In 2016, when I began interviewing some of the most famous rappers in the world, including Playboi Carti, 21 Savage, Young Thug, Migos, and Travis Scott himself, I was drawn to what I still believe to be the most relevant pop-cultural movement of our time. These artists were writing their own rules, not giving a fuck, and embodying a rockstar archetype that many had thought had gone extinct.

And, even more interesting, they were totally self-made content creators, who defined their own aesthetics and intermingled freely with visual culture at large. These men are the stars that many things in the Highsnobiety world rotate around, and like it or not, there’s a reason for that.

Something central that gravitated me to Carti and Scott, in particular, was the way their music brought forth the irrational, irreverent, moshpit mentality of punk to a mass scale that the record store geeks of yesteryear could only dream of.

When I spoke to Scott just months before the release of Astroworld, I was most curious to explore this idea with him, especially how it related to the ways in which his music had been deemed a menace to society. Prior to that conversation, Scott faced ridicule and criminal charges for allegedly encouraging fans to rush the stage and perform other reckless acts during his shows. It was a chain of events that eerily foreshadowed what happened this weekend, and as I re-read the interview, I felt haunted by Scott’s words:

Bettridge: In a couple instances over the past year or two, you’ve faced criminal charges for inciting riots during your concerts. Were you surprised when that happened?

Scott: I don’t get it. Riots are when people are like, breaking shit. I think this gets taken out of context in my shows, mistaking that for having fun. For me, personally, I’m here for everyone’s safety. I want everyone to come to the show and to go home. Whenever the situation gets taken too far, and they start pushing kids, everyone knows that with me and my fans, it’s us against the world. I just try to protect them. I don’t like seeing kids get kicked out. I don’t like seeing kids get thrown on the ground just because they’re getting lit.

Interviewing these rappers who I listened to constantly was more often than not an anti-climactic experience. I rarely got answers to the questions I thought were important, and in many cases, it didn’t seem like the stars I spoke to felt any desire or responsibility to explain their artwork or what it means to the culture. And I accepted that lack of responsibility, even admired it a little bit. After all, who was I to demand that they explain themselves?

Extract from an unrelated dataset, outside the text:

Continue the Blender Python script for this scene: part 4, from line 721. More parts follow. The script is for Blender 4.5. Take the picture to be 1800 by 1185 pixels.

But what changes things about this weekend is that the families of the eight who died and the hundreds who were injured or traumatized are owed an explanation — and neither Scott nor Drake have one for them. It’s unavoidable that this fact will forever change how many fans feel about them

Big cultural bubble bursts like Altamont don’t always sink the careers of those involved. In the case of the Stones, while an important tie was severed with youth culture, the band went on to tour successfully for another five decades. And it is equally hard for me to imagine that what happened this weekend will have a material effect on Travis Scott’s career. He is one the most talented producers of our time and there are millions who will always love his music.

The thing Scott stands to lose is relevance, the kind of unstoppable cultural heat that has propelled him to superstardom since the release of his Astroworld album. And this is a standing in culture that won’t be won back by selling kids PlayStation sneakers and McDonald's pillows.

Perhaps the only silver lining in this tragedy is that it could spur our generation to demand more from its heroes, to ask for someone who at the very least stands for something and protects them. Travis Scott could become that kind of icon, but it could just as easily be someone else.